Una dama de hierro curtida bajo el ojo público

Rosa Paíno
Rosa Paíno REDACCIÓN / LA VOZ

INTERNACIONAL

Pilar Canicoba

Su imagen de ambiciosa la ha perseguido desde sus tiempos de primera dama, pero su tensón y bagaje político son innegables

08 nov 2016 . Actualizado a las 15:35 h.

Hillary Clinton puede convertirse en la primera mujer presidenta de Estados Unidos y también en uno de los políticos más impopulares en pisar la Casa Blanca. Durante tres décadas bajo el ojo público -primero como la mujer del gobernador de Arkansas, después como la del presidente y luego como senadora y jefa de la diplomacia-, de ella se ha dicho de todo y casi nada bonito. Se la ha tachado de arrogante, ambiciosa, intrigante, corrupta y controladora.

Fue una de las primeras damas más criticadas. Se le reprochó su insistencia en inmiscuirse en política en vez de concentrarse en presidir actos benéficos y ser icono del buen vestir, como era preceptivo en las consortes del comandante en jefe desde Jackie Kennedy. Pocas mujeres le perdonaron que se comiera su orgullo y siguiera apoyando a Bill Clinton en el escándalo de la becaria Monica Lewinsky. Quizás por su ambición política. Sus ocho años en la Casa Blanca le sirvieron para curtirse y fraguar su figura de dama de hierro a imagen y semejanza de Angela Merkel, el líder extranjero que más admira. Intentó dulcificar su imagen presentándose en el inicio de la campaña a las primarias como «esposa, madre y abuela» y buscar el contacto directo con los electores. Ignoraba por aquel entonces el acoso que le impondría el misógino Trump: con su coletilla «Hillary la Deshonesta» incrustada en sus tuits. Pero ni sus detractores pueden negar que es un animal político. Inteligente, trabajadora, tenaz, luchadora e irreductible ante las derrotas.

Desde muy pequeña Hillary Diane Rodham, hija de un tendero descendiente de galeses instalados en Chicago, se vio atraída por la política. En su biografía reza que con solo 13 años ayudó en el escrutinio de los votos en el distrito de South Side. En los tumultuosos 70, sus cuatro años en la Universidad de Yale le abrieron los ojos en temas como la lucha por los derechos civiles. Allí hizo sus pinitos como activista y conoció a Bill Clinton. Ambicioso como ella, se convirtieron en el tándem perfecto y juntos planearon su carrera política. Muchos son los convencidos de que Bill nunca habría conseguido ser presidente de no haber contado con ella.

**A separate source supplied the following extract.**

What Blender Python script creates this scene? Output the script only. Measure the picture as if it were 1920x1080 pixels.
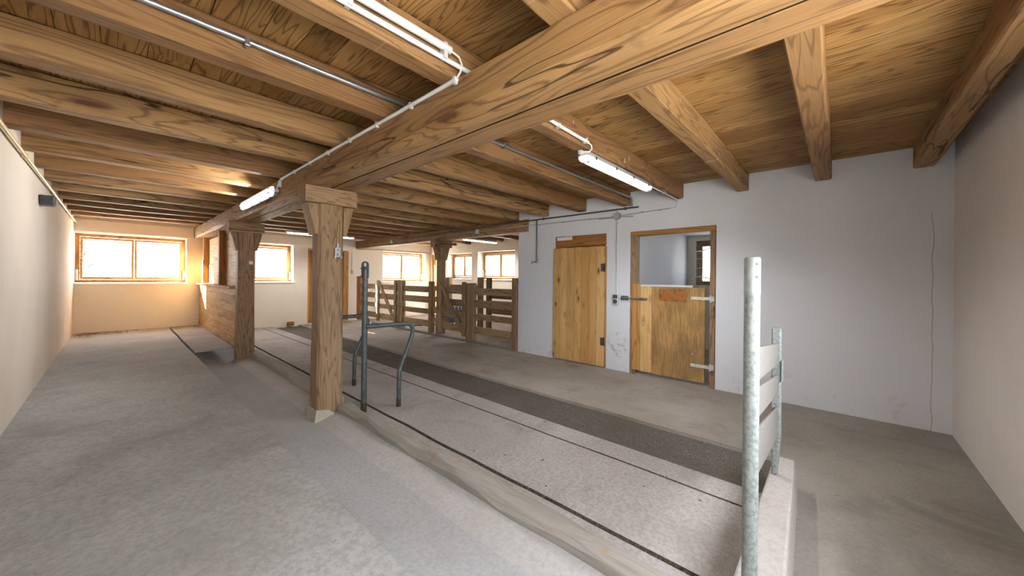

En sus años en la Casa Blanca (1993- 2001) tuvo su propio despacho, bautizado como Hillaryland, y equipo. Allí se fraguó su fallida reforma del sistema de salud, precedente del Obamacare. Tras convertirse en ex primera dama, siguió en política como senadora por Nueva York. Su paseo con el alcalde Rudy Giuliani por la zona cero el día después del 11S marcó su polémico apoyo al Patriot Act de Bush y a la invasión de Irak, una mancha que oscureció sus cientos de medidas sobre ciencia, salud y educación en la Cámara legislativa del estado.

Siempre con la vista puesta en el despacho oval, ni la amarga derrota en las primarias del 2008 frente a Barack Obama le hicieron retroceder. El primer presidente negro premió su tesón con el cargo de secretaria de Estado. En sus cuatro años como jefa de la diplomacia visitó 112 países y recorrió más de un millón de kilómetros. Si alguien conoce los entresijos de las relaciones internacionales es ella. Pero su esfuerzo está empañado por el atentado al consulado de Bengasi y la utilización irresponsable del correo electrónico de su departamento.

Ya como candidata se la ha acusado de falta de transparencia, de mezclar negocios con política y de pertenecer a la odiada élite política de Washington. Ha vendido caro su afán de dejar huella en la política. Pero la dama de hierro demócrata está dispuesta ha hacer historia si se lo permiten los votantes.